Ray Kemble, an anti-fracking campaigner
Ray Kemble, an anti-fracking campaigner, said he has decided not to vote in the election because all politicians are ‘bought and paid for’ © Jamie Smyth/FT
Victoria Switzer,
Victoria Switzer, an anti-fracking campaigner, plans to vote for Harris despite the vice-president’s new pro-fracking stance © Jamie Smyth/FT

Her neighbour, Ray Kemble, an anti-fracking campaigner, said he has decided not to vote in the election because all politicians are “bought and paid for”.

If Harris is to win votes in the shale areas, it might be by pressing issues other than fracking.

Heidi Bednarz, a 22-year-old financial adviser who lives in Butler, said she voted for Trump in 2020 mainly because most of her friends and family were Republicans, but her view of him had changed after the Supreme Court ended the federal guarantee for abortion, and in light of his comments about women and minorities.

“I didn’t feel he was so radical back in 2020,” said Bednarz.

But many Trump supporters prioritise pocketbook issues, such as the future of the local gas industry, the high cost of living and taxation.

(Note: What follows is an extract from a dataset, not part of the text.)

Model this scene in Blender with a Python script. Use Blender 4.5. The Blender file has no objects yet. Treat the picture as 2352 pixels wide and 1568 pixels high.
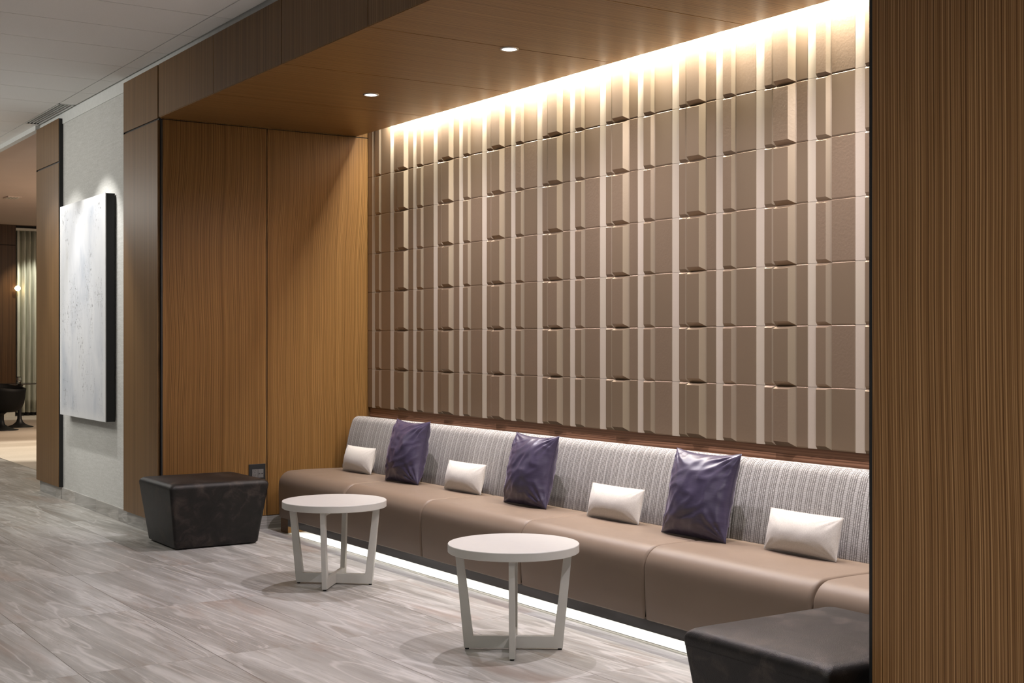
import bpy, bmesh, math, random
from math import pi, sin, cos, radians, sqrt, atan2
from mathutils import Vector, Matrix, noise

random.seed(7)
S = bpy.context.scene
COL = S.collection

# ------------------------------------------------------------------ frame of the place
# x runs along the tiled wall (towards the viewer's right), y goes into that wall, z up; metres.
YF = 3.052          # front face of the timber portal
YT = 4.722          # base face of the relief tiles
XA = -9.219         # alcove side wall
XR = -2.699         # right pier, inner edge
ZS = 2.996          # alcove ceiling
ZF = 3.376          # top of the timber fascia
ZC = 3.42           # lobby ceiling

# ------------------------------------------------------------------ materials
def new_mat(name):
    m = bpy.data.materials.new(name); m.use_nodes = True
    nt = m.node_tree
    for n in list(nt.nodes): nt.nodes.remove(n)
    out = nt.nodes.new('ShaderNodeOutputMaterial')
    b = nt.nodes.new('ShaderNodeBsdfPrincipled')
    nt.links.new(b.outputs[0], out.inputs[0])
    return m, nt, b

class NT:
    """tiny helper to write node graphs as expressions"""
    def __init__(s, nt): s.nt = nt
    def _set(s, sock, v):
        if isinstance(v, (int, float)): sock.default_value = v
        elif isinstance(v, (tuple, list)):
            sock.default_value = tuple(v) if len(sock.default_value) == len(v) else tuple(v) + (1,)
        else: s.nt.links.new(v, sock)
    def math(s, op, a, b=0.0, c=None):
        n = s.nt.nodes.new('ShaderNodeMath'); n.operation = op
        s._set(n.inputs[0], a); s._set(n.inputs[1], b)
        if c is not None: s._set(n.inputs[2], c)
        return n.outputs[0]
    def add(s, a, b): return s.math('ADD', a, b)
    def sub(s, a, b): return s.math('SUBTRACT', a, b)
    def mul(s, a, b): return s.math('MULTIPLY', a, b)
    def fract(s, a): return s.math('FRACT', a)
    def floor(s, a): return s.math('FLOOR', a)
    def coord(s, kind='Object'):
        n = s.nt.nodes.new('ShaderNodeTexCoord')
        return n.outputs[kind]
    def sep(s, v):
        n = s.nt.nodes.new('ShaderNodeSeparateXYZ'); s._set(n.inputs[0], v)
        return n.outputs
    def comb(s, x, y, z):
        n = s.nt.nodes.new('ShaderNodeCombineXYZ')
        s._set(n.inputs[0], x); s._set(n.inputs[1], y); s._set(n.inputs[2], z)
        return n.outputs[0]
    def noise(s, v, scale=1.0, detail=2.0, rough=0.5, dist=0.0):
        n = s.nt.nodes.new('ShaderNodeTexNoise')
        s._set(n.inputs['Vector'], v); n.inputs['Scale'].default_value = scale
        n.inputs['Detail'].default_value = detail; n.inputs['Roughness'].default_value = rough
        n.inputs['Distortion'].default_value = dist
        return n.outputs[0]
    def noise1(s, w, detail=2.0, rough=0.5):
        n = s.nt.nodes.new('ShaderNodeTexNoise'); n.noise_dimensions = '1D'
        s._set(n.inputs['W'], w); n.inputs['Scale'].default_value = 1.0
        n.inputs['Detail'].default_value = detail; n.inputs['Roughness'].default_value = rough
        return n.outputs[0]
    def white(s, v):
        n = s.nt.nodes.new('ShaderNodeTexWhiteNoise'); s._set(n.inputs['Vector'], v)
        return n.outputs[0]
    def ramp(s, fac, stops):
        n = s.nt.nodes.new('ShaderNodeValToRGB'); s._set(n.inputs[0], fac)
        el = n.color_ramp.elements
        while len(el) > 1: el.remove(el[-1])
        el[0].position = stops[0][0]; el[0].color = tuple(stops[0][1]) + (1,)
        for p, c in stops[1:]:
            e = el.new(p); e.color = tuple(c) + (1,)
        return n.outputs[0]
    def mix(s, fac, a, b, mode='MIX'):
        n = s.nt.nodes.new('ShaderNodeMix'); n.data_type = 'RGBA'; n.blend_type = mode
        s._set(n.inputs[0], fac); s._set(n.inputs[6], a); s._set(n.inputs[7], b)
        return n.outputs[2]
    def smooth(s, v, lo, hi):
        n = s.nt.nodes.new('ShaderNodeMapRange'); n.interpolation_type = 'SMOOTHSTEP'
        s._set(n.inputs[0], v); n.inputs[1].default_value = lo; n.inputs[2].default_value = hi
        return n.outputs[0]
    def bump(s, h, strength, dist, bsdf):
        n = s.nt.nodes.new('ShaderNodeBump'); n.inputs['Strength'].default_value = strength
        n.inputs['Distance'].default_value = dist; s._set(n.inputs['Height'], h)
        s.nt.links.new(n.outputs[0], bsdf.inputs['Normal'])

def setb(b, color=None, rough=None, metal=None, spec=None, sheen=None, coat=None):
    if color is not None: b.inputs['Base Color'].default_value = tuple(color) + (1,)
    if rough is not None: b.inputs['Roughness'].default_value = rough
    if metal is not None: b.inputs['Metallic'].default_value = metal
    if spec is not None: b.inputs['Specular IOR Level'].default_value = spec
    if sheen is not None: b.inputs['Sheen Weight'].default_value = sheen
    if coat is not None: b.inputs['Coat Weight'].default_value = coat

def plain(name, color, rough=0.5, metal=0.0, spec=0.5, var=0.04, scale=30):
    """one colour with a faint procedural mottling"""
    m, nt, b = new_mat(name); k = NT(nt)
    n = k.noise(k.coord(), scale, 3)
    lo = tuple(max(0, c * (1 - var)) for c in color); hi = tuple(min(1, c * (1 + var)) for c in color)
    nt.links.new(k.ramp(n, [(0.3, lo), (0.7, hi)]), b.inputs['Base Color'])
    setb(b, rough=rough, metal=metal, spec=spec)
    return m

def emit(name, color, strength):
    m = bpy.data.materials.new(name); m.use_nodes = True; nt = m.node_tree
    for n in list(nt.nodes): nt.nodes.remove(n)
    out = nt.nodes.new('ShaderNodeOutputMaterial'); e = nt.nodes.new('ShaderNodeEmission')
    e.inputs[0].default_value = tuple(color) + (1,); e.inputs[1].default_value = strength
    nt.links.new(e.outputs[0], out.inputs[0])
    return m

def wood(name, across, along, freq=75.0, warp=0.03, wl=0.55, dark=(.105, .050, .020), mid=(.205, .106, .046),
         light=(.330, .195, .098), rough=0.42, seed=0.0, contrast=1.0):
    m, nt, b = new_mat(name); k = NT(nt)
    o = k.sep(k.coord()); ax = {'x': 0, 'y': 1, 'z': 2}
    a, l = o[ax[across]], o[ax[along]]
    w = k.noise(k.comb(k.mul(a, 0.35), k.mul(l, wl), seed), 1.0, 1.0)
    w2 = k.noise(k.comb(k.mul(a, 3.0), k.mul(l, 1.3), seed + 5), 1.0, 1.0)
    u = k.add(k.add(a, k.mul(k.sub(w, 0.5), warp * 6)), k.mul(k.sub(w2, 0.5), warp * 0.12))
    n1 = k.noise1(k.add(k.mul(u, freq), seed * 13.7), 2.0, 0.55)
    n2 = k.noise(k.comb(k.mul(u, freq * 4.5), k.mul(l, 2.2), seed), 1.0, 2.0, 0.6)
    n3 = k.noise1(k.add(k.mul(u, freq * .13), seed * 3.1), 1.0)
    f = k.add(k.add(k.mul(k.sub(n1, .5), 1.05 * contrast), k.mul(k.sub(n2, .5), .45 * contrast)), k.mul(k.sub(n3, .5), .22 * contrast))
    f = k.add(f, 0.5)
    nt.links.new(k.ramp(f, [(0.22, dark), (0.5, mid), (0.80, light)]), b.inputs['Base Color'])
    setb(b, rough=rough, spec=0.22)
    k.bump(n2, 0.08, 0.002, b)
    return m

M = {}
M['wood_front'] = wood('veneer_vertical_x', 'x', 'z', 120, 0.010, 0.5, seed=1.0, dark=(.088, .046, .018), mid=(.165, .089, .034), light=(.260, .152, .068))
M['wood_right'] = wood('veneer_vertical_pier', 'x', 'z', 190, 0.010, 0.7, seed=4.0, contrast=1.35, dark=(.105, .046, .015), mid=(.215, .106, .040), light=(.430, .245, .112))
M['wood_side'] = wood('veneer_vertical_y', 'y', 'z', 185, 0.030, .55, seed=2.0, contrast=.95, dark=(.078, .034, .007), mid=(.165, .082, .023), light=(.285, .158, .054))
M['wood_soffit'] = wood('veneer_soffit', 'x', 'y', 120, 0.012, 0.4, seed=3.0, contrast=.95, dark=(.105, .050, .014), mid=(.220, .112, .036), light=(.34, .195, .078))
M['wood_band'] = wood('walnut_band', 'z', 'x', 95, 0.006, 0.8, seed=6.0, dark=(.105, .046, .023), mid=(.235, .112, .062), light=(.35, .185, .108))
M['black'] = plain('black_metal', (.008, .008, .008), 0.5)
M['deep_black'] = plain('black_shell', (.0025, .0025, .0025), 0.6, spec=.2)
M['black_gloss'] = plain('black_gloss_board', (.012, .011, .011), 0.12)
M['gap'] = plain('shadow_gap', (.010, .008, .006), 0.8)
M['white_paint'] = plain('white_paint', (.66, .665, .645), 0.6)
M['ceil_tile'] = plain('ceiling_board', (.80, .79, .77), 0.85, var=.025, scale=220)
M['ceil_grid'] = plain('ceiling_grid', (.30, .29, .275), 0.7)
M['table'] = plain('white_lacquer', (.49, .475, .435), 0.38, var=.015)
M['far_ceiling'] = plain('blush_ceiling', (.60, .47, .395), 0.8, var=.02, scale=2)
M['cream'] = plain('cream_trim', (.58, .55, .47), 0.5)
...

Biden’s government has overseen a period of record job creation, surging energy output, and billions of dollars of inward investment in new manufacturing plants. But a bout of high inflation in 2022 left many in Pennsylvania feeling the economy was better under Trump.

“I don’t personally like the man but that is not what I vote for,” said Bill Jackson, a dairy farmer who lives near Uniontown, in fracking country south of Pittsburgh. “I vote for the policies and when he was in office the economy was humming.”

“The current administration has caused inflation and they have shut down as much of the drilling and fracking as they could,” he added.